| BRIEF |
Without the pictures, extract every line from the start of the material to the line containing "SC.camera = co", both ends included.

** START SOURCE EXCERPT **

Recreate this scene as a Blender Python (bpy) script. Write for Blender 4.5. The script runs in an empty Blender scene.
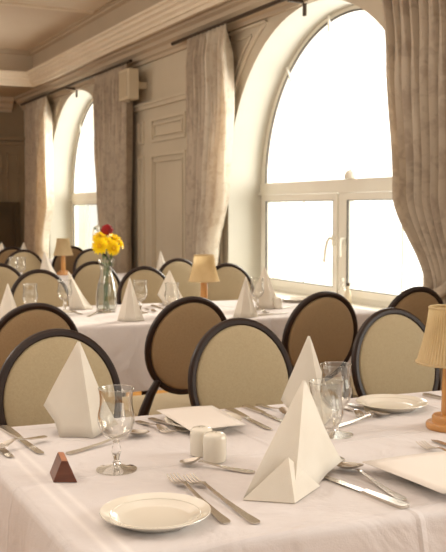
import bpy, bmesh, math, random
from math import pi, sin, cos, sqrt, atan, atan2
from mathutils import Vector, Matrix
random.seed(7)
SC = bpy.context.scene
COL = SC.collection
PI = pi

# ------------------------------------------------------------------ camera model
FPX = 920.0
TH = atan(461/920.0)      # yaw off the -x axis
PT = atan(66/920.0)       # downward pitch
CAM = Vector((0, 0, 1.30))
FW = Vector((-cos(TH)*cos(PT), sin(TH)*cos(PT), -sin(PT)))
RT = Vector((sin(TH), cos(TH), 0))
UP = RT.cross(FW)
def ray(px, py): return FW + RT*((px-223)/FPX) + UP*((276-py)/FPX)
def T(px, py, z=0.75):
    r = ray(px, py); return CAM + r*((z-CAM.z)/r.z)
def TX(px, py, x):
    r = ray(px, py); return CAM + r*(x/r.x)
def TY(px, py, y):
    r = ray(px, py); return CAM + r*(y/r.y)

cam = bpy.data.cameras.new('camera'); co = bpy.data.objects.new('camera', cam); COL.objects.link(co)
co.location = CAM
m = Matrix((RT, UP, -FW)).transposed()
co.rotation_euler = m.to_euler()
cam.sensor_fit = 'VERTICAL'; cam.sensor_height = 24; cam.lens = 24*FPX/552.0
cam.clip_start = .05; cam.clip_end = 200
cam.dof.use_dof = True; cam.dof.focus_distance = 1.9; cam.dof.aperture_fstop = 8.0
SC.camera = co

# ------------------------------------------------------------------ materials
def lin(c):
    return tuple(((v/255)/12.92 if v/255 <= .04045 else ((v/255+.055)/1.055)**2.4) for v in c)
def newmat(name):
    m = bpy.data.materials.new(name); m.use_nodes = True
    nt = m.node_tree; b = nt.nodes['Principled BSDF']
    return m, nt, b
def N(nt, t, **kw):
    n = nt.nodes.new(t)
    for k, v in kw.items(): setattr(n, k, v)
    return n
def mat(name, c1, c2=None, scale=8, rough=.6, metal=0, bump=0, bscale=60, spec=.5, stretch=(1,1,1), detail=4, sheen=0, transl=0, coat=0):
    m, nt, b = newmat(name); L = nt.links
    c1 = lin(c1); c2 = lin(c2) if c2 else c1
    tc = N(nt, 'ShaderNodeTexCoord'); mp = N(nt, 'ShaderNodeMapping'); mp.inputs['Scale'].default_value = stretch
    L.new(tc.outputs['Object'], mp.inputs['Vector'])
    no = N(nt, 'ShaderNodeTexNoise'); no.inputs['Scale'].default_value = scale; no.inputs['Detail'].default_value = detail
    L.new(mp.outputs[0], no.inputs['Vector'])
    cr = N(nt, 'ShaderNodeValToRGB'); cr.color_ramp.elements[0].position = .35; cr.color_ramp.elements[1].position = .65
    cr.color_ramp.elements[0].color = (*c1, 1); cr.color_ramp.elements[1].color = (*c2, 1)
    L.new(no.outputs['Fac'], cr.inputs['Fac']); L.new(cr.outputs['Color'], b.inputs['Base Color'])
    b.inputs['Roughness'].default_value = rough; b.inputs['Metallic'].default_value = metal
    b.inputs['Specular IOR Level'].default_value = spec
    if sheen: b.inputs['Sheen Weight'].default_value = sheen
    if coat: b.inputs['Coat Weight'].default_value = coat
    if bump:
        n2 = N(nt, 'ShaderNodeTexNoise'); n2.inputs['Scale'].default_value = bscale; L.new(mp.outputs[0], n2.inputs['Vector'])
        bp = N(nt, 'ShaderNodeBump'); bp.inputs['Strength'].default_value = bump; bp.inputs['Distance'].default_value = .01
        L.new(n2.outputs['Fac'], bp.inputs['Height']); L.new(bp.outputs[0], b.inputs['Normal'])
    if transl:
        out = nt.nodes['Material Output']; tr = N(nt, 'ShaderNodeBsdfTranslucent'); mx = N(nt, 'ShaderNodeMixShader')
        L.new(cr.outputs['Color'], tr.inputs['Color']); mx.inputs[0].default_value = transl
        L.new(b.outputs[0], mx.inputs[1]); L.new(tr.outputs[0], mx.inputs[2]); L.new(mx.outputs[0], out.inputs['Surface'])
    return m
def weave(name, c1, c2, scale=600, rough=.8, bump=.3, stripes=None):
    """woven upholstery or linen: two crossed wave textures"""
    m, nt, b = newmat(name); L = nt.links
    tc = N(nt, 'ShaderNodeTexCoord')
    w1 = N(nt, 'ShaderNodeTexWave', bands_direction='Z'); w2 = N(nt, 'ShaderNodeTexWave', bands_direction='Y')
    for w in (w1, w2):
        w.inputs['Scale'].default_value = scale; w.inputs['Distortion'].default_value = 1.5; w.inputs['Detail'].default_value = 1
        L.new(tc.outputs['Object'], w.inputs['Vector'])
    mu = N(nt, 'ShaderNodeMath', operation='MULTIPLY'); L.new(w1.outputs['Fac'], mu.inputs[0]); L.new(w2.outputs['Fac'], mu.inputs[1])
    no = N(nt, 'ShaderNodeTexNoise'); no.inputs['Scale'].default_value = 160; no.inputs['Detail'].default_value = 3
    L.new(tc.outputs['Object'], no.inputs['Vector'])
    ad = N(nt, 'ShaderNodeMath', operation='ADD'); L.new(mu.outputs[0], ad.inputs[0]); L.new(no.outputs['Fac'], ad.inputs[1])
    cr = N(nt, 'ShaderNodeValToRGB'); cr.color_ramp.elements[0].position = .35; cr.color_ramp.elements[1].position = 1.0
    cr.color_ramp.elements[0].color = (*lin(c1), 1); cr.color_ramp.elements[1].color = (*lin(c2), 1)
    L.new(ad.outputs[0], cr.inputs['Fac']); L.new(cr.outputs[0], b.inputs['Base Color'])
    b.inputs['Roughness'].default_value = rough; b.inputs['Specular IOR Level'].default_value = .2
    b.inputs['Sheen Weight'].default_value = .15
    bp = N(nt, 'ShaderNodeBump'); bp.inputs['Strength'].default_value = bump; bp.inputs['Distance'].default_value = .0015
    L.new(ad.outputs[0], bp.inputs['Height']); L.new(bp.outputs[0], b.inputs['Normal'])
    return m
def thin_glass(name, tint=(1,1,1), ior=1.45, k=1.0):
    m, nt, b = newmat(name); L = nt.links; nt.nodes.remove(b)
    out = nt.nodes['Material Output']
    tr = N(nt, 'ShaderNodeBsdfTransparent'); tr.inputs[0].default_value = (*tint, 1)
    gl = N(nt, 'ShaderNodeBsdfGlossy'); gl.inputs['Roughness'].default_value = .03; gl.inputs[0].default_value = (1, .98, .95, 1)
    fr = N(nt, 'ShaderNodeLayerWeight'); fr.inputs['Blend'].default_value = .5
    pw = N(nt, 'ShaderNodeMath', operation='POWER'); pw.inputs[1].default_value = 3.2; L.new(fr.outputs['Facing'], pw.inputs[0])
    po = N(nt, 'ShaderNodeMath', operation='MULTIPLY_ADD'); po.inputs[1].default_value = .75*k; po.inputs[2].default_value = .05*k
    po.use_clamp = True; L.new(pw.outputs[0], po.inputs[0])
    tm = N(nt, 'ShaderNodeMix', data_type='RGBA'); L.new(pw.outputs[0], tm.inputs['Factor']); tm.inputs['A'].default_value = (*tint, 1)
    tm.inputs['B'].default_value = (tint[0]*.36, tint[1]*.34, tint[2]*.31, 1); L.new(tm.outputs['Result'], tr.inputs[0])
    mx = N(nt, 'ShaderNodeMixShader'); L.new(po.outputs[0], mx.inputs[0]); L.new(tr.outputs[0], mx.inputs[1]); L.new(gl.outputs[0], mx.inputs[2])
    L.new(mx.outputs[0], out.inputs['Surface'])
    return m
def solid_glass(name, col=(1,1,1)):
    m, nt, b = newmat(name)
    b.inputs['Base Color'].default_value = (*col, 1); b.inputs['Transmission Weight'].default_value = 1
    b.inputs['Roughness'].default_value = .02; b.inputs['IOR'].default_value = 1.45
    return m

def linen_mat():
    """white table linen: satin stripes near the border and soft ironed creases (object coordinates)"""
    m, nt, b = newmat('table_linen'); L = nt.links
    tc = N(nt, 'ShaderNodeTexCoord'); sx = N(nt, 'ShaderNodeSeparateXYZ'); L.new(tc.outputs['Object'], sx.inputs[0])
    n1 = N(nt, 'ShaderNodeTexNoise'); n1.inputs['Scale'].default_value = 4.5; n1.inputs['Detail'].default_value = 4; n1.inputs['Distortion'].default_value = .6
    n2 = N(nt, 'ShaderNodeTexNoise'); n2.inputs['Scale'].default_value = 300; n2.inputs['Detail'].default_value = 2
    for n in (n1, n2): L.new(tc.outputs['Object'], n.inputs['Vector'])
    # ironed grid creases every .42 m
    def crease(sock, period, off):
        a = N(nt, 'ShaderNodeMath', operation='ADD'); a.inputs[1].default_value = off; L.new(sock, a.inputs[0])
        p = N(nt, 'ShaderNodeMath', operation='PINGPONG'); p.inputs[1].default_value = period/2; L.new(a.outputs[0], p.inputs[0])
        r = N(nt, 'ShaderNodeMapRange'); r.inputs['From Min'].default_value = 0; r.inputs['From Max'].default_value = .010
        r.inputs['To Min'].default_value = 1; r.inputs['To Max'].default_value = 0; L.new(p.outputs[0], r.inputs['Value']); return r.outputs[0]
    c1 = crease(sx.outputs['X'], .46, .1); c2 = crease(sx.outputs['Y'], .62, .0)
    st = crease(sx.outputs['Y'], 60.0, -.055); st2 = crease(sx.outputs['Y'], 60.0, -.085)
    sm = N(nt, 'ShaderNodeMath', operation='ADD'); L.new(st, sm.inputs[0]); L.new(st2, sm.inputs[1])
    a0 = N(nt, 'ShaderNodeMath', operation='ADD'); L.new(c1, a0.inputs[0]); L.new(c2, a0.inputs[1])
    a1 = N(nt, 'ShaderNodeMath', operation='MULTIPLY'); L.new(a0.outputs[0], a1.inputs[0]); a1.inputs[1].default_value = .6
    a2 = N(nt, 'ShaderNodeMath', operation='MULTIPLY_ADD'); L.new(n1.outputs['Fac'], a2.inputs[0]); a2.inputs[1].default_value = 6.5; L.new(a1.outputs[0], a2.inputs[2])
    a3 = N(nt, 'ShaderNodeMath', operation='MULTIPLY_ADD'); L.new(n2.outputs['Fac'], a3.inputs[0]); a3.inputs[1].default_value = .12; L.new(a2.outputs[0], a3.inputs[2])
    bp = N(nt, 'ShaderNodeBump'); bp.inputs['Strength'].default_value = .8; bp.inputs['Distance'].default_value = .005
    L.new(a3.outputs[0], bp.inputs['Height']); L.new(bp.outputs[0], b.inputs['Normal'])
    mx = N(nt, 'ShaderNodeMix', data_type='RGBA'); sm2 = N(nt, 'ShaderNodeMath', operation='MULTIPLY'); sm2.inputs[1].default_value = .6; L.new(sm.outputs[0], sm2.inputs[0]); L.new(sm2.outputs[0], mx.inputs['Factor'])
    mx.inputs['A'].default_value = (*lin((210, 203, 201)), 1); mx.inputs['B'].default_value = (*lin((234, 228, 224)), 1)
    L.new(mx.outputs['Result'], b.inputs['Base Color'])
    b.inputs['Roughness'].default_value = .75; b.inputs['Specular IOR Level'].default_value = .25; b.inputs['Sheen Weight'].default_value = .1
    return m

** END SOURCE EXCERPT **

| RESPONSE TO THE TASK |
Recreate this scene as a Blender Python (bpy) script. Write for Blender 4.5. The script runs in an empty Blender scene.
import bpy, bmesh, math, random
from math import pi, sin, cos, sqrt, atan, atan2
from mathutils import Vector, Matrix
random.seed(7)
SC = bpy.context.scene
COL = SC.collection
PI = pi

# ------------------------------------------------------------------ camera model
FPX = 920.0
TH = atan(461/920.0)      # yaw off the -x axis
PT = atan(66/920.0)       # downward pitch
CAM = Vector((0, 0, 1.30))
FW = Vector((-cos(TH)*cos(PT), sin(TH)*cos(PT), -sin(PT)))
RT = Vector((sin(TH), cos(TH), 0))
UP = RT.cross(FW)
def ray(px, py): return FW + RT*((px-223)/FPX) + UP*((276-py)/FPX)
def T(px, py, z=0.75):
    r = ray(px, py); return CAM + r*((z-CAM.z)/r.z)
def TX(px, py, x):
    r = ray(px, py); return CAM + r*(x/r.x)
def TY(px, py, y):
    r = ray(px, py); return CAM + r*(y/r.y)

cam = bpy.data.cameras.new('camera'); co = bpy.data.objects.new('camera', cam); COL.objects.link(co)
co.location = CAM
m = Matrix((RT, UP, -FW)).transposed()
co.rotation_euler = m.to_euler()
cam.sensor_fit = 'VERTICAL'; cam.sensor_height = 24; cam.lens = 24*FPX/552.0
cam.clip_start = .05; cam.clip_end = 200
cam.dof.use_dof = True; cam.dof.focus_distance = 1.9; cam.dof.aperture_fstop = 8.0
SC.camera = co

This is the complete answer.